What needs to be done >> Repeat the listing below in full, exactly as it stands.

Given material >>
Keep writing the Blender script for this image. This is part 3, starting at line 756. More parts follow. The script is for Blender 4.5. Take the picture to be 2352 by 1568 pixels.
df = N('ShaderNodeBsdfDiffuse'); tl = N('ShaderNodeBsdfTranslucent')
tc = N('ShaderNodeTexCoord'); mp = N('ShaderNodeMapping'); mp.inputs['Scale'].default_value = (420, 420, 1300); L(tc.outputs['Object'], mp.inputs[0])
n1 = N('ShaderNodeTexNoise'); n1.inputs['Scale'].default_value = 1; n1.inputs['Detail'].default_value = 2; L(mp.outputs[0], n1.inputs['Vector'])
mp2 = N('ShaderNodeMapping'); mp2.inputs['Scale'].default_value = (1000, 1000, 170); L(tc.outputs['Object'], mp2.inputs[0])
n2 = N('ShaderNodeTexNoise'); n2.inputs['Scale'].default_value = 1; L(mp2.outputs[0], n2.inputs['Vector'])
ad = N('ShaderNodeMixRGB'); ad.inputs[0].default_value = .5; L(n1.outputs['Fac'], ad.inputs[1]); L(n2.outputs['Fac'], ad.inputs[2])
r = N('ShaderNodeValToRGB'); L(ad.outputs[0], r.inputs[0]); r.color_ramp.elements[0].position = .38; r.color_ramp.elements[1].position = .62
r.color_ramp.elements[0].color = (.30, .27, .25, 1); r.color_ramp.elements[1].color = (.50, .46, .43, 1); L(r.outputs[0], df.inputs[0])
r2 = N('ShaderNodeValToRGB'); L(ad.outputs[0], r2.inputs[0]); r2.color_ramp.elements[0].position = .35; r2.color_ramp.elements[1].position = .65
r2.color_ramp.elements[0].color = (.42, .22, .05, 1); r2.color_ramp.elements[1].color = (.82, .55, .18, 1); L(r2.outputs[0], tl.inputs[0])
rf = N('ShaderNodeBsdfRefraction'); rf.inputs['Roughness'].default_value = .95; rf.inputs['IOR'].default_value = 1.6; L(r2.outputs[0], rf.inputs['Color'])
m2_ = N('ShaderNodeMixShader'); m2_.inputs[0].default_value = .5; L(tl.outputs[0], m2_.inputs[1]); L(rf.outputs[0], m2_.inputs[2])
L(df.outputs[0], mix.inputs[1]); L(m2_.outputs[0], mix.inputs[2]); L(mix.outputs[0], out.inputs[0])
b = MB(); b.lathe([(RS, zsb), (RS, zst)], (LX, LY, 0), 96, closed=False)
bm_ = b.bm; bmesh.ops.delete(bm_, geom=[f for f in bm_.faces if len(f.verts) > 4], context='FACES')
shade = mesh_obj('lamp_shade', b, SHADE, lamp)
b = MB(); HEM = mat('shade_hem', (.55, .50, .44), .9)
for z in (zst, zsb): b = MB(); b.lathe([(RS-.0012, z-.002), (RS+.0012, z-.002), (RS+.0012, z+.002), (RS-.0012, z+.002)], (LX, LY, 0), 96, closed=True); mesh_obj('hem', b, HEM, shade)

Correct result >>
Keep writing the Blender script for this image. This is part 3, starting at line 756. More parts follow. The script is for Blender 4.5. Take the picture to be 2352 by 1568 pixels.
df = N('ShaderNodeBsdfDiffuse'); tl = N('ShaderNodeBsdfTranslucent')
tc = N('ShaderNodeTexCoord'); mp = N('ShaderNodeMapping'); mp.inputs['Scale'].default_value = (420, 420, 1300); L(tc.outputs['Object'], mp.inputs[0])
n1 = N('ShaderNodeTexNoise'); n1.inputs['Scale'].default_value = 1; n1.inputs['Detail'].default_value = 2; L(mp.outputs[0], n1.inputs['Vector'])
mp2 = N('ShaderNodeMapping'); mp2.inputs['Scale'].default_value = (1000, 1000, 170); L(tc.outputs['Object'], mp2.inputs[0])
n2 = N('ShaderNodeTexNoise'); n2.inputs['Scale'].default_value = 1; L(mp2.outputs[0], n2.inputs['Vector'])
ad = N('ShaderNodeMixRGB'); ad.inputs[0].default_value = .5; L(n1.outputs['Fac'], ad.inputs[1]); L(n2.outputs['Fac'], ad.inputs[2])
r = N('ShaderNodeValToRGB'); L(ad.outputs[0], r.inputs[0]); r.color_ramp.elements[0].position = .38; r.color_ramp.elements[1].position = .62
r.color_ramp.elements[0].color = (.30, .27, .25, 1); r.color_ramp.elements[1].color = (.50, .46, .43, 1); L(r.outputs[0], df.inputs[0])
r2 = N('ShaderNodeValToRGB'); L(ad.outputs[0], r2.inputs[0]); r2.color_ramp.elements[0].position = .35; r2.color_ramp.elements[1].position = .65
r2.color_ramp.elements[0].color = (.42, .22, .05, 1); r2.color_ramp.elements[1].color = (.82, .55, .18, 1); L(r2.outputs[0], tl.inputs[0])
rf = N('ShaderNodeBsdfRefraction'); rf.inputs['Roughness'].default_value = .95; rf.inputs['IOR'].default_value = 1.6; L(r2.outputs[0], rf.inputs['Color'])
m2_ = N('ShaderNodeMixShader'); m2_.inputs[0].default_value = .5; L(tl.outputs[0], m2_.inputs[1]); L(rf.outputs[0], m2_.inputs[2])
L(df.outputs[0], mix.inputs[1]); L(m2_.outputs[0], mix.inputs[2]); L(mix.outputs[0], out.inputs[0])
b = MB(); b.lathe([(RS, zsb), (RS, zst)], (LX, LY, 0), 96, closed=False)
bm_ = b.bm; bmesh.ops.delete(bm_, geom=[f for f in bm_.faces if len(f.verts) > 4], context='FACES')
shade = mesh_obj('lamp_shade', b, SHADE, lamp)
b = MB(); HEM = mat('shade_hem', (.55, .50, .44), .9)
for z in (zst, zsb): b = MB(); b.lathe([(RS-.0012, z-.002), (RS+.0012, z-.002), (RS+.0012, z+.002), (RS-.0012, z+.002)], (LX, LY, 0), 96, closed=True); mesh_obj('hem', b, HEM, shade)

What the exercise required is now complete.